The State Bar of California
Insurance Law Committee of the Business Law Section

APPELLATE LAW UPDATE
June 8, 2011

 

Submitted by H. Thomas Watson
Horvitz & Levy LLP

 

Click here for previous monthly Appellate Updates.

 

SUPREME COURT: The California Supreme Court did not publish any recent decisions regarding insurance law.

 

COURT OF APPEAL: The California Court of Appeal recently published the following decisions that may be of interest to attorneys practicing insurance law:

 

1.  Summary judgment regarding excess insurer’s liability for continuous injury loss stemming from exposure to asbestos is improper where triable issues exist regarding whether all primary policies have been exhausted. (Kaiser Cement and Gypsum Corp. v. Ins. Co. of the State of Pennsylvania (June 3, 2011, B222310) __ Cal.App.4th __ [2011 WL 2163737] [Second Dist., Div. Four].)

 

          This litigation concerns coverage under numerous primary and excess liability insurance policies for Kaiser Cement and Gypsum Corporation’s liability for thousands of asbestos bodily injury claims spanning several decades.
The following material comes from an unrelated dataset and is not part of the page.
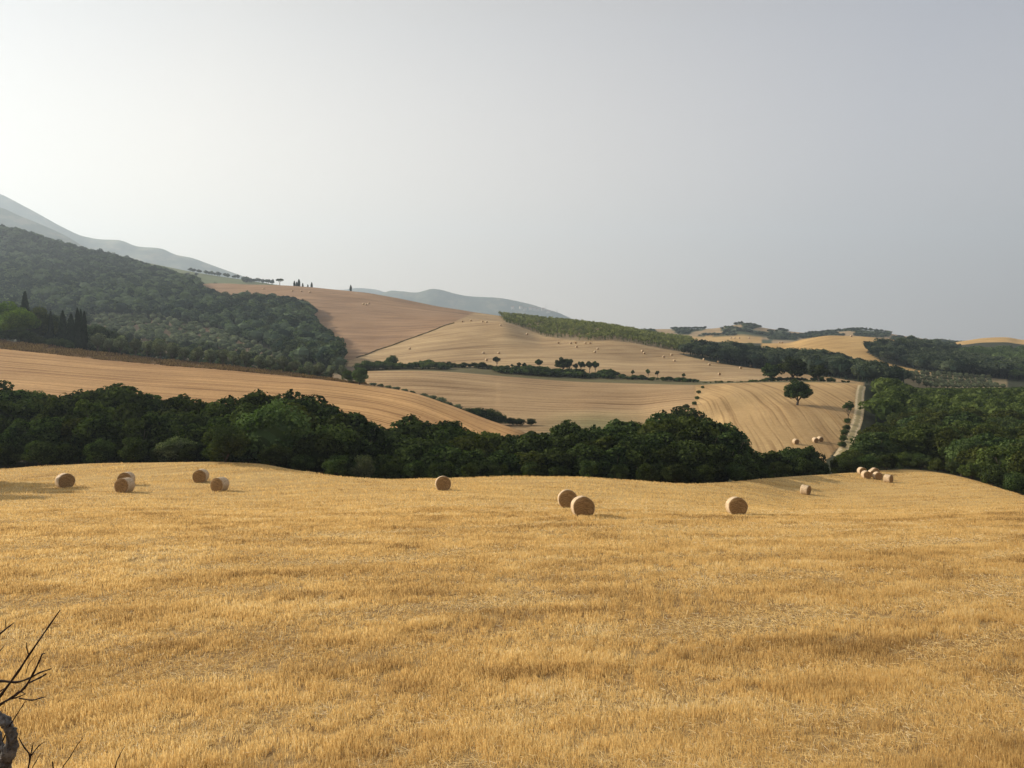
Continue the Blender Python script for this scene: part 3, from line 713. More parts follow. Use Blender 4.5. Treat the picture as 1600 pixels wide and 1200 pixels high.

An earlier appeal held that each of the claimed injurious exposures to asbestos was a separate “occurrence” within the meaning of the primary insurance policies issued by Truck Insurance Exchange (TIE). Under the “ ‘continuous injury’ trigger of coverage” announced in Montrose Chemical Corp. v. Admiral Ins. Co. (1995) 10 Cal.4th 645, 654-655, 689, bodily injuries occurring in several policy periods are potentially covered by all policies in effect during those periods. This declaratory relief action concerned when Kaiser’s excess insurer, Insurance Company of the State of Pennsylvania (ICSOP), became liable for paying asbestos claims that exceeded TIE’s $500,000 per occurrence limits.

 

          The Court of Appeal held: (1) under the terms of its excess policy and the principle of “horizontal exhaustion” of primary policy limits, ICSOP’s indemnity obligation did not attach until the limits of all collectible primary policies have been exhausted; (2) under the terms of its primary policy, TIE’s maximum exposure for asbestos bodily injury claims is $500,000 per occurrence, not $500,000 per occurrence per year; and (3) the record was insufficient to determine whether ICSOP’s indemnity obligation was triggered because the court could not determine whether the coverage limits of all primary policies other than the ones issued by TIE had been exhausted.

 

2.  The trial court has discretion to defer appraisal of fire loss required under Insurance Code section 2071 pending judicial declaration of the parties’ rights under the insurance policy and statutes, including the appropriate method for determining depreciation value under Insurance Code section 2051. (The Doan v. State Farm General Ins. Co. (May24, 2011, H034426) __ Cal.App.4th __ [2011 WL 1992020] [Sixth Dist.].)

 

NINTH CIRCUIT COURT OF APPEALS: The Ninth Circuit Court of Appeals did not publish any recent decisions regarding insurance law.